Last night I tuned in to The Gulf Screen Guild Theatre “Between Americans” (CBS, Original air date December 7, 1941) on WPFW- FM. The show had been written by Norman Corwin and was completed several days before its scheduled airdate – the day of the bombing of Pearl Harbor.

President Franklin Roosevelt had gotten word to William B. Lewis former VP of Programming for CBS several months earlier and asked for a show to be written about American values to commemorate the 150th anniversary of the Bill of Rights. Corwin was reluctantly recruited. It’s a compelling listen…at least the part that was replayed last night and narrated by Orson Welles.
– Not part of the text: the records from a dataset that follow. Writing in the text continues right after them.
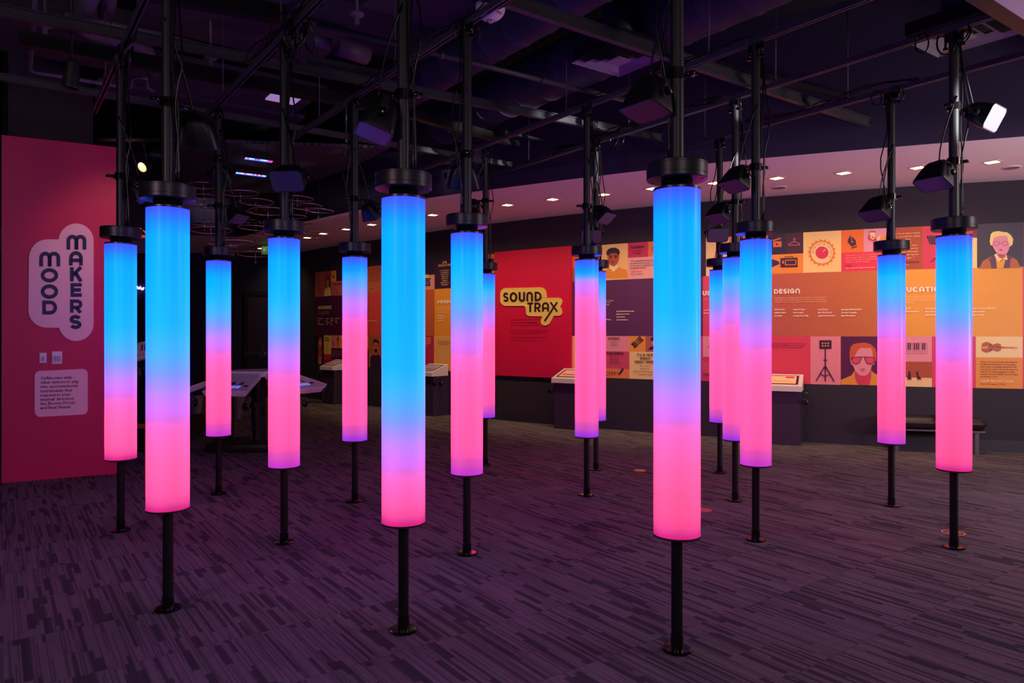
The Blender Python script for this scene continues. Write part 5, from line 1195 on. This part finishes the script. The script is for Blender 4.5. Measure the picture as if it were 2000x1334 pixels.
# ------------------------------------------------------------------ hanging cymbals and far stage
M_cym = mat('clear_tinted_cymbal', (150, 96, 60), .12, .7); M_cym.node_tree.nodes['Principled BSDF'].inputs['Alpha'].default_value = .3; M_rim = mat('cymbal_rim', (240, 200, 220), .28, .7)
CY = [(397, 361, 29), (469, 376, 34), (399, 383, 27), (500, 393, 33), (401, 404, 25), (523, 411, 37), (581, 386, 30), (598, 402, 30), (622, 410, 29), (572, 422, 26), (579, 435, 31), (399, 435, 28), (412, 448, 38), (500, 444, 33), (486, 431, 20), (529, 434, 22), (450, 472, 42), (499, 495, 34), (605, 452, 18), (626, 461, 20), (430, 402, 18), (478, 414, 16), (462, 478, 24), (514, 458, 20)]
wh = ['over the left end of the group', 'nearest the LED bars', 'second level at the left', 'below the LED bars', 'third level at the left', 'wide, in the middle', 'top one right of the pole', 'second one right of the pole', 'farthest right over the soffit edge', 'third one right of the pole', 'fourth one right of the pole', 'fifth level at the left', 'wide, at the lower left', 'middle, just above a tube cap', 'small, behind the low speaker', 'small, touching the middle pole', 'wide, low before the pink soffit', 'lowest, beside the exit sign', 'small, low at the right', 'small, beside the end downlights', 'small, hidden by the left pole', 'small, between pole and wide one', 'low, overlapping the wide low one', 'small, behind a tube cap']
pr = None
for ci, ((x, y, hw), n_) in enumerate(zip(CY, wh)):
    Y = max(8.8, min(13.5, 1.93*F/(HY-y)-(.3 if x > 560 else 0), .27*F/hw+((ci*7) % 5-2)*.45)); c = at(x, y, Y); r = hw/F*Y; c.z = max(c.z, 2.2)
    t = thing('hanging_cymbal', 'thin glinting cymbal hanging flat in the far group, '+n_, 'cymbal', c, group='cymbals hanging under the mesh ceiling')
    sc = r/.27; t.scale = (sc, sc, sc); rx = random.uniform(-.05, .05); ry = random.uniform(-.05, .05); t.rotation_euler = (rx, ry, 0)
    if pr is None:
        mb = MB(); mb.lathe([(.27, -.012), (.16, .004), (.06, .012), (.05, .03), (.02, .045), (0, .047)], (0, 0, 0), None, 40); a_ = mb.build('bow', M_cym, t)
        mb = MB(); mb.tube([(.27*math.cos(2*PI*k/40), .27*math.sin(2*PI*k/40), -.012) for k in range(40)], .0055, None, 6, closed=True); b_ = mb.build('rim', M_rim, t)
        mb = MB(); mb.tube([(0, 0, -.13), (0, 0, .06)], .006, None, 6); mb.lathe([(0, -.15), (.016, -.15), (.016, -.13), (0, -.13)], (0, 0, 0), None, 8); d_ = mb.build('stem', MATS['steel'], t)
        mb = MB(); mb.tube([(0, 0, .06), (0, 0, 1.0)], .0022, None, 4); e_ = mb.build('wire', M_cable, t)
        pr = (a_, b_, d_, e_)
        for o in pr: o.matrix_parent_inverse = Matrix.Identity(4)
    else:
        for o in pr: d = o.copy(); COL.objects.link(d); d.parent = t; d.matrix_parent_inverse = Matrix.Identity(4)
# perforated mesh ceiling over the far room
m = bpy.data.materials.new('perforated_mesh'); m.use_nodes = True; nt = m.node_tree; b = nt.nodes['Principled BSDF']; b.inputs['Roughness'].default_value = .6
g = nt.nodes.new('ShaderNodeTexCoord'); vo = nt.nodes.new('ShaderNodeTexVoronoi'); vo.inputs['Scale'].default_value = 11; vo.inputs['Randomness'].default_value = 0
nt.links.new(g.outputs['Object'], vo.inputs['Vector']); cr = nt.nodes.new('ShaderNodeValToRGB'); nt.links.new(vo.outputs['Distance'], cr.inputs[0])
cr.color_ramp.elements[0].position = .28; cr.color_ramp.elements[0].color = (.008, .006, .012, 1); cr.color_ramp.elements[1].position = .40; cr.color_ramp.elements[1].color = (.07, .055, .09, 1); nt.links.new(cr.outputs[0], b.inputs['Base Color'])
ms = [atz(330, 322, 3.9), atz(440, 272, 3.9), atz(760, 345-30, 3.9), atz(560, 385, 3.9), atz(330, 375, 3.9)]
ms = [at(345, 300, 9.5), at(440, 275, 9.3), at(760, 318, 9.6), at(700, 345, 10.5), at(560, 390, 12.6), at(330, 385, 12.8)]
for p_ in ms: p_.z = 3.98
mb = MB(); n = len(ms); mb.add(ms+[p_+Vector((0, 0, .04)) for p_ in ms], [tuple(range(n)), tuple(range(2*n-1, n-1, -1))]+[(k, n+k, n+(k+1) % n, (k+1) % n) for k in range(n)])
tag(mb.build('mesh_ceiling_panel', m), 'dark perforated mesh panel above the hanging cymbals', 'ceiling panel')
LE = [mat('led_%s' % n_, c_, .4, emit=c_, es=3) for n_, c_ in (('white', (190, 200, 255)), ('blue', (60, 80, 255)), ('red', (255, 50, 90)), ('cyan', (120, 220, 255)))]
for x0, y0, x1, y1, lb in ((478, 309.5, 532, 316.5, 'row of tiny coloured LEDs on the mesh ceiling, nearer the roof beam'), (460, 338, 519, 345, 'row of tiny coloured LEDs nearer the hanging cymbals')):
    a_, b_ = atz(x0, y0, 3.88), atz(x1, y1, 3.88); t = thing('led_bar', lb, 'light bar', (a_+b_)/2, group='LED bars under the mesh ceiling')
    d = (b_-a_); R = d.to_track_quat('X', 'Z').to_matrix(); mb = MB(); mb.box((a_+b_)/2+Vector((0, 0, .035)), (d.length, .10, .05), None, R); mb.build('housing', M_blackp, t)
    mb = MB()
    for k in range(15):
        for j in (-1, 1): mb.box(a_+d*(k+.5)/15+R@Vector((0, j*.028, 0)), (d.length/15*.72, .022, .008), LE[random.randrange(4)] if j < 0 else LE[1], R)
    mb.build('lenses', None, t)
# warm track spot
c = at(277, 327, 9.5); t = thing('track_spotlight', 'lit warm round track spotlight right of the red wall', 'spotlight', c)
R = (Vector((-.25, -1.0, -.55))).to_track_quat('Z', 'Y').to_matrix()
mb = MB(); mb.lathe([(0, -.16), (.05, -.155), (.06, -.12), (.07, 0), (.066, 0), (.062, -.01)], c, None, 28, R); mb.build('can', M_black, t)
mb = MB(); mb.lathe([(0, -.012), (.063, -.008)], c, None, 28, R); mb.build('lens', mat('warm_lens', (255, 225, 170), .4, emit=(255, 214, 140), es=1.3), t)
mb = MB(); mb.lathe([(0, .0), (.026, .0)], c+R@Vector((0, .035, .002)), None, 20, R); mb.build('lamp', mat('hot_lamp', (255, 240, 210), .4, emit=(255, 240, 200), es=6), t)
mb = MB(); mb.tube([c+R@Vector((0, 0, -.1)), c+Vector((0, .05, .35))], .012, None, 8); mb.box(c+Vector((0, .05, .37)), (1.6, .04, .04)); mb.build('track_arm', M_black, t)
# keyboard and drum kit seen between the two left tubes
c = at(276, 686, 9.0); R = Matrix.Rotation(math.radians(-15), 3, 'Y')@Matrix.Rotation(math.radians(62), 3, 'X')
R = Matrix.Rotation(math.radians(-14), 3, 'Y')@Matrix.Rotation(math.radians(58), 3, 'X')
t = thing('keyboard', 'white keyboard with black keys tilted up beside the leftmost tubes', 'keyboard', c)
mb = MB(); mb.box(c, (.6, .26, .04), None, R, .006); mb.build('case', M_white, t)
mb = MB()
for k in range(12):
    if k % 7 in (2, 6): continue
    mb.box(c+R@Vector((-.26+k*.04, .035, .024)), (.014, .09, .006), None, R)
for k in range(14): mb.box(c+R@Vector((-.26+k*.038, -.075, .022)), (.014, .008, .004), None, R)
mb.build('black_keys', M_navy, t)
mb = MB(); mb.tube([c+Vector((.1, .05, -.08)), (c.x+.12, c.y+.1, .02)], .015, None, 8); mb.tube([(c.x-.12, c.y+.1, .015), (c.x+.34, c.y+.1, .015)], .012, None, 8); mb.build('stand', M_gloss, t)
c = at(270, 640, 9.9); c.z = 0; t = thing('drum_kit', 'dark drum kit with chrome fittings between the two leftmost tubes', 'drums', c)
R = Matrix.Rotation(PI/2, 3, 'X')
mb = MB(); mb.lathe([(0, -.2), (.27, -.2), (.28, -.19), (.28, .19), (.27, .2), (0, .2)], c+Vector((0, 0, .55)), None, 36, R); mb.build('bass_drum', mat('drum_shell', (30, 24, 66), .3), t)
for dx, dz in ((-.16, .93), (.2, .93)):
    mb = MB(); mb.lathe([(0, -.1), (.15, -.1), (.155, .09), (.15, .1), (0, .1)], c+Vector((dx, 0, dz)), None, 28); o = mb.build('tom', MATS['drum_shell'], t)
    mb = MB()
    for k in range(8): th = k*PI/4; mb.tube([c+Vector((dx+.16*math.cos(th), .16*math.sin(th), dz-.07)), c+Vector((dx+.16*math.cos(th), .16*math.sin(th), dz+.1))], .007, None, 6)
    mb.build('lugs', MATS['steel'], o)
mb = MB()
for s_ in (-1, 1): mb.tube([c+Vector((s_*.22, -.05, .6)), c+Vector((s_*.36, -.2, .33))], .01, None, 8)
mb.build('spurs', MATS['steel'], t)
mb = MB(); mb.box((c.x, c.y+.1, .16), (1.3, 1.2, .32)); o = tag(mb.build('drum_riser', mat('riser_black', (24, 20, 28), .6)), 'dark riser with an orange edge under the drum kit', 'platform')
mb = MB(); mb.box((c.x, c.y-.505, .29), (1.3, .02, .06)); mb.build('edge_board', mat('orange_board', (210, 100, 40), .6), o)
# violet neon squiggle on the far wall
mb = MB(); p0 = FW(268, 2.62, .06); pts = [p0+Vector((.018*k, 0, .035*math.sin(k*1.3)-.004*k)) for k in range(12)]
mb.tube(pts, .018, None, 8); mb.tube([p0+Vector((-.03+.02*math.sin(k), 0, -.1+.02*k-.08)) for k in range(5)], .016, None, 8)
tag(mb.build('neon_sign', mat('violet_neon', (200, 180, 255), .4, emit=(190, 150, 255), es=4)), 'small violet neon squiggle between the two leftmost tube lights', 'neon light')
# truss bit behind the left tube cap, its amber light put in as emission
mb = MB(); a_ = at(249, 444, 11.0); mb.tube([a_, at(276, 448, 11.0)], .02, None, 8); mb.tube([at(276, 448, 11), at(265, 455, 11)], .012, None, 8); mb.tube([at(280, 450, 11), at(286, 456, 11)], .012, None, 8)
hg_ = MB(); hg_.tube([a_, Vector((a_.x, a_.y, ZC))], .01, None, 6)
for x_ in (277, 281): mb.box(at(x_, 462, 11), (.03, .03, .04), None, None, .006)
tag(mb.build('truss', mat('amber_glow_metal', (230, 130, 40), .3, .5, emit=(230, 110, 20), es=.35)), 'self-glowing amber lighting truss behind the cap of the tube at the red wall', 'truss')
hg_.build('hanger', M_cable, bpy.data.objects['truss'])
lamp('far_fill_lamp', 'SPOT', (-5.2, 9.2, 4.6), (-5.2, 12.2, 2.6), 60, (1.0, .30, .30), .1, 70, 1)  # added unseen spot that brightens the hanging cymbals
lamp('far_fill_lamp', 'SPOT', (-3.3, 8.8, 4.5), (-3.3, 9.6, 1.0), 120, (.72, .45, 1.0), .1, 45, 1)  # added unseen violet spot that brightens the console table
# exit sign
c = FW(526.5, 0, 0); c = at(526.5, 489, c.y-1.6); t = thing('exit_sign', 'small green lit exit sign hanging at the far door, half hidden by a tube', 'sign', c)
mb = MB(); mb.box(c, (.34, .03, .18)); mb.build('sign_box', mat('exit_box', (150, 140, 110), .4, emit=(150, 150, 90), es=.25), t)
mb = MB(); word(mb, 'EXIT', -.13, -.06, .12, None, lambda x, y, d: c+Vector((x, -.018, y)), t=.22); mb.build('lettering', mat('exit_green', (60, 190, 80), .4, emit=(60, 190, 80), es=.7), t)
mb = MB(); mb.tube([c+Vector((0, 0, .09)), Vector((c.x, c.y, ZS))], .01, None, 6); mb.build('stem', M_black, t)
# small framed table on thin legs in the far corner
c = atfl(617, 787); t = thing('side_table', 'small dark side table on thin legs at the far end of the mural', 'table', c)
mb = MB(); mb.box(c+Vector((0, 0, .42)), (.42, .3, .03)); mb.build('table_top', M_blackp, t)
for sx in (-.19, .19):
    for sy in (-.13, .13): mb = MB(); mb.tube([c+Vector((sx, sy, 0)), c+Vector((sx, sy, .41))], .008, None, 6); mb.build('leg', MATS['satin_steel'], t)
# round soffit fittings
for x, y, lb in ((1975, 327, 'round white ceiling speaker at the right end of the soffit'), (1521, 366, 'round white ceiling speaker below the downlight above the dial picture')):
    c = atz(x, y, ZS); t = thing('ceiling_speaker', lb, 'ceiling speaker', c)
    mb = MB(); mb.lathe([(.10, 0), (.10, -.006), (.085, -.010)], c, None, 32); mb.build('ring', M_soffit, t)
    mb = MB(); mb.lathe([(.085, -.008), (0, -.004)], c, None, 32); mb.build('grille', mat('soffit_grille', (150, 110, 125), .6), t)
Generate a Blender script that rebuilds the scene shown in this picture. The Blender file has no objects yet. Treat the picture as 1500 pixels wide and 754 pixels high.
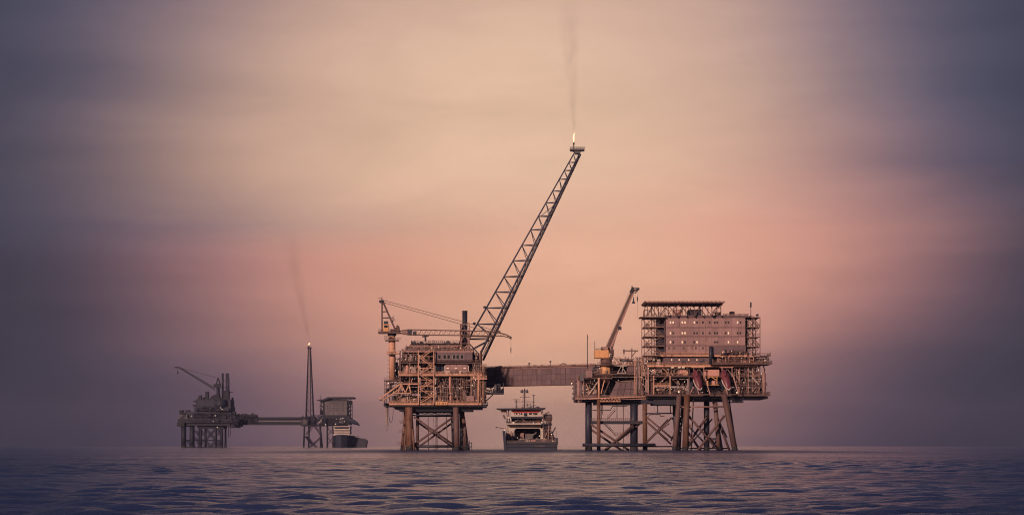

The messages about the importance of the First Amendment, freedom of speech and freedom of the press are powerful…as is the definition of America as a series of communities and neighborhoods, working together through belief in common values. 63 million Americans listened across four networks (that’s an amazing 47%+ of the U.S. population of 133,402,000 that year).

Earlier in the day, I watched a wonderful film noir, Northside 777, starring Jimmy Stewart. In it, Stewart plays a Chicago reporter who follows the facts and moves from being certain of a convicted police-killer’s guilt to believing and proving his innocence. It’s a story about truth and the essential role of the press as Americans saw it in 1948, when the movie was made.